Keppel Corp., which has already eliminated more than a quarter of its workforce this year, said “painful measures” and job cuts will continue as profit at the world’s biggest oil-rig builder drops.
Senior managers at the Singapore-based company have taken a cut in their monthly pay and directors will propose lower fees, Keppel said in a stock exchange statement Thursday. Keppel, which also builds properties, slashed workforce at its offshore and marine business by 26 percent, or about 8,000 jobs, in the nine months through September.
Oil-rig makers like Keppel and its closest rival Sembcorp Marine Ltd. and shipbuilders have fired thousands of workers in the past two years and are planning more cuts amid weak demand for equipment to explore and transport oil. Companies in the oil and natural gas sector have cut more than 350,000 jobs since crude prices started to fall in 2014 and explorers reduced hundreds of billions of dollars in investment to weather the rout.
“Given that our expectations are that the market is going to be slow for the foreseeable future, we have to continue to rightsize,” Keppel Chief Executive Officer Loh Chin Hua said Thursday. “We have been relying on natural attrition until now. So going forward, we have to look at ending contracts a bit earlier and possibly look at retrenchment.”
For a story on job losses at Singapore’s oil & gas sector, click here.
Shares of Keppel fell as much as 2.9 percent to S$5.28 in Singapore, the biggest intraday decline in three weeks. The stock has fallen 19 percent this year, the second-worst performer on the 30-member Straits Times Index.
“While higher oil prices have helped share prices in the recent weeks, we reiterate the fact that shipyards are the last beneficiary in an oil boom cycle,” UOB-Kay Hian Pte. analyst Foo Zhi Wei wrote in a note Friday. “The oversupply in the rig sector will not clear until 2020 at the earliest, and the offshore and marine business will suffer low contract wins in between.”
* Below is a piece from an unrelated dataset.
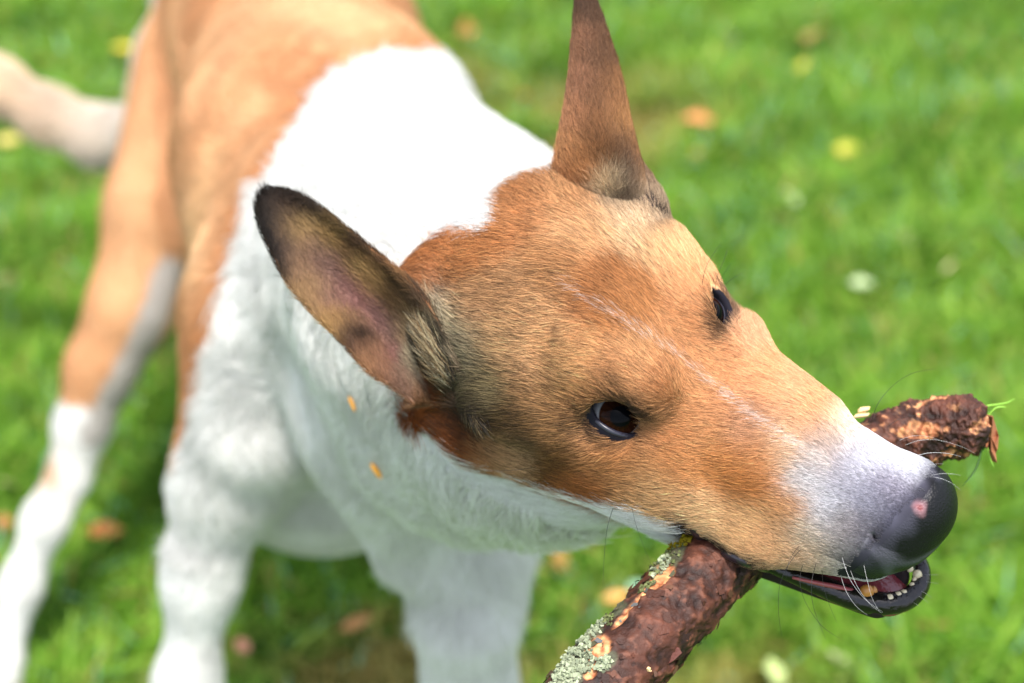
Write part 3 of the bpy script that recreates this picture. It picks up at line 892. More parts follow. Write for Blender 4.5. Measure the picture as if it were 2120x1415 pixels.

Keppel Thursday reported third-quarter net income dropped 38 percent from a year earlier to S$224.5 million ($161 million), mainly because of the difficulties at its offshore and marine sector.
Profit at the real-estate business of Keppel jumped 23 percent to S$157 million, according to its statement. The offshore marine unit’s net income tumbled 93 percent to S$11 million.
Excess Supply
Keppel is looking at cutting yard capacity by mothballing some facilities, Keppel Offshore & Marine CEO Chow Yew Yuen said in a post-earnings webcast Thursday. The company is on track to deliver four more projects in the current quarter and Keppel received no deferment requests last quarter, he said.
“We believe prospects of new mobile offshore drilling unit orders are unlikely to materialize unless excess supply in the market has been sufficiently absorbed,” Royston Tan, a Singapore-based analyst at Daiwa Capital Markets, wrote in a report Thursday.
Keppel has also been hit by non-payment by one of its biggest clients, Sete Brasil Participacoes SA, which filed for bankruptcy protection in April. A provision of S$230 million it made earlier is “adequate,” Keppel said Thursday.
Demand in the offshore and marine market will remain tepid despite a recovery in oil to above $50 a barrel because of oversupply, Loh said.
“Rightsizing of our offshore and marine business will continue as we prepare for an extended period of weaker demand for new oil rigs,” Loh said. “Our aim has always been to emerge from this downturn stronger.”